Now that Marshall has been unmasked for what he is and stepped down as chairman, it is to nearly everyone's benefit - the gambling industry, the tribe, the Commonwealth, Middleborough - to sweep him under the rug and move on as quickly as possible. But if Marshall - who sold himself, among other things, as an alleged survivor of the bloody siege of Khe Sanh in Vietnam - was a symbol of the tribe's long, hard battle for sovereignty, then he remains a symbol today of why we don't need to go down this road.

He was the face of Indian gambling in Massachusetts, the man in the driver's seat with tribal recognition in hand. As he told Boston magazine in an interview before the fall: "You're either going to be the king or the goat. I've never been a goat in my life. I don't want to start now. I want to accomplish things in my life that make an impact."

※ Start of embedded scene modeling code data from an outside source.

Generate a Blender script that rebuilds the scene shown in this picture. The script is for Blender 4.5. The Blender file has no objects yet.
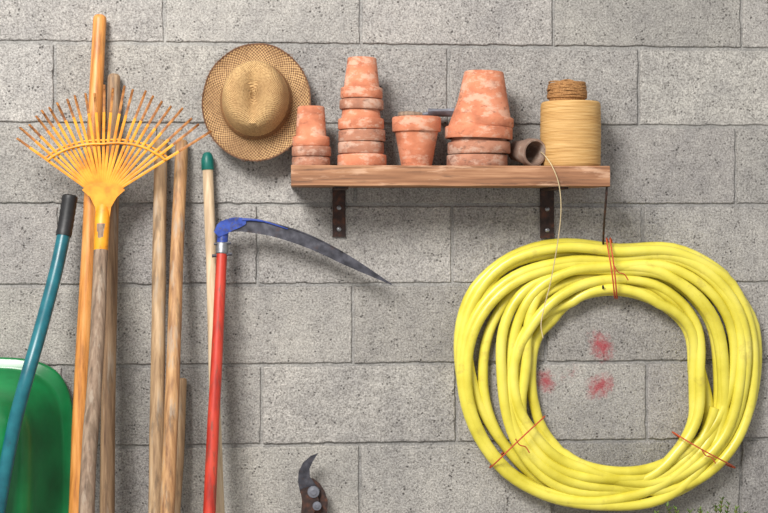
import bpy, math, random
from mathutils import Vector, Matrix, noise as mnoise
random.seed(7)
sc = bpy.context.scene
FPX = 1280.0; S = 0.5/195.0; D = FPX*S; A = math.radians(4.0); HZ = 218.0; ZC = 1.19
CX = -D*math.tan(A)
fw = Vector((math.sin(A), math.cos(A), 0)); rt = Vector((math.cos(A), -math.sin(A), 0))
def P(px, py, d=0.0):
    """photo measurement -> world point lying on the plane d metres in front of the wall"""
    u = (px-384)/FPX; v = (HZ-py)/FPX
    dr = fw + rt*u
    t = (D-d)/dr.y
    return Vector((CX+t*dr.x, -d, ZC+t*v))
def W(px, d=0.1): return px*S*(D-d)/D

# ------------------------------------------------------------------ materials
def lin(c):
    o = []
    for x in c:
        x = x/255.0
        o.append(x/12.92 if x <= 0.04045 else ((x+0.055)/1.055)**2.4)
    return tuple(o)+(1.0,)
class NT:
    def __init__(s, name):
        s.m = bpy.data.materials.new(name); s.m.use_nodes = True
        s.t = s.m.node_tree; s.b = s.t.nodes['Principled BSDF']
    def n(s, typ, **k):
        nd = s.t.nodes.new(typ)
        for a, b in k.items(): setattr(nd, a, b)
        return nd
    def l(s, a, b): s.t.links.new(a, b)
    def coord(s, scale=(1,1,1), kind='Object'):
        tc = s.n('ShaderNodeTexCoord'); mp = s.n('ShaderNodeMapping')
        mp.inputs['Scale'].default_value = scale
        s.l(tc.outputs[kind], mp.inputs['Vector']); return mp.outputs['Vector']
    def noise(s, vec, scale=1, detail=4, rough=.55):
        n = s.n('ShaderNodeTexNoise'); n.inputs['Scale'].default_value = scale
        n.inputs['Detail'].default_value = detail; n.inputs['Roughness'].default_value = rough
        s.l(vec, n.inputs['Vector']); return n.outputs['Fac']
    def ramp(s, fac, stops):
        r = s.n('ShaderNodeValToRGB'); e = r.color_ramp.elements
        while len(e) < len(stops): e.new(.5)
        for i, (p, c) in enumerate(stops): e[i].position = p; e[i].color = c
        s.l(fac, r.inputs['Fac']); return r.outputs['Color']
    def mix(s, fac, a, b, mode='MIX'):
        m = s.n('ShaderNodeMix', data_type='RGBA', blend_type=mode)
        for v, k in ((fac, 0), (a, 6), (b, 7)):
            if hasattr(v, 'is_linked') or hasattr(v, 'links'): s.l(v, m.inputs[k])
            else: m.inputs[k].default_value = v
        return m.outputs[2]
    def math(s, op, a, b=None, clamp=False):
        m = s.n('ShaderNodeMath', operation=op, use_clamp=clamp)
        for v, k in ((a, 0), (b, 1)):
            if v is None: continue
            if hasattr(v, 'links'): s.l(v, m.inputs[k])
            else: m.inputs[k].default_value = v
        return m.outputs[0]
    def bump(s, h, strength=.3, dist=.002):
        b = s.n('ShaderNodeBump'); b.inputs['Strength'].default_value = strength
        b.inputs['Distance'].default_value = dist
        s.l(h, b.inputs['Height']); s.l(b.outputs[0], s.b.inputs['Normal'])
    def fin(s, col, rough=.6, metal=0.):
        s.l(col, s.b.inputs['Base Color'])
        s.b.inputs['Roughness'].default_value = rough; s.b.inputs['Metallic'].default_value = metal
        return s.m
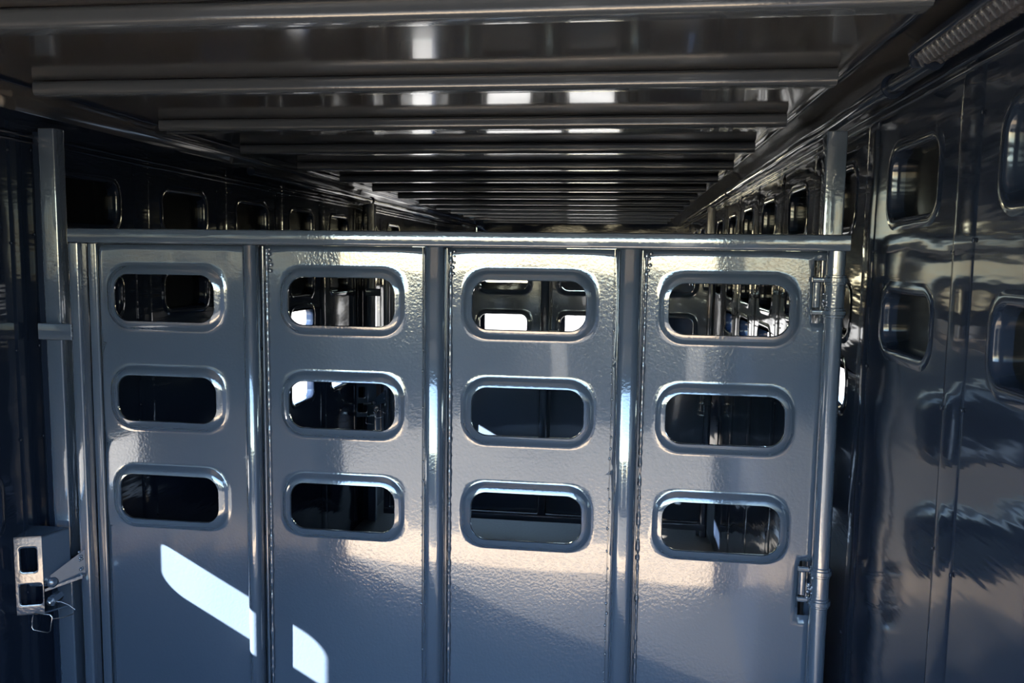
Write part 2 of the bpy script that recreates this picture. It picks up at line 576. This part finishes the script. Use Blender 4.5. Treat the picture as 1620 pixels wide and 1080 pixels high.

Added Marshall: "I used the Legislature, the congressmen, the senators. I sought support from anybody who would listen to our story. I sued in federal court. I begged, groveled, did everything within the boundaries of the law to make sure my people got exactly what they deserve."

(When I called Marshall yesterday, he hung up with a simple "goodbye." At least he didn't lie, which is a start to recovery.)

This has always been less about sovereignty than about the rush by the tribe and its deep-pocketed financial backers, just as elsewhere around the country, to cash in on the Indian Gaming Regulatory Act, one of the worst pieces of legislation ever to come out of Congress.

As Michael Leighton, a Marshall classmate at Lawrence High School in 1968, told the Cape Cod Times: "When I first saw his photo as tribe chairman, I said, 'When the hell did he become Wampanoag? He always talked about being Portuguese.' "

The attraction is obvious for the tiny tribe, all 1,460 members. But for the rest of us, the question is this: Does Massachusetts, which already extracts $700 a year from every man, woman, and child in the Commonwealth through our very efficient lottery, double what any other state does, really need even more gambling? Should the Commonwealth be in the business of encouraging its citizens to gamble ever more to support basic services? How much is enough?

If the state's take on gambling were 5 percent, the same as the sales tax, or even 9.5 percent, the corporate rate that few companies actually pay, casino gambling would be a nonstarter at the State House. At what level are we willing to trade our values and go into business with the gambling industry?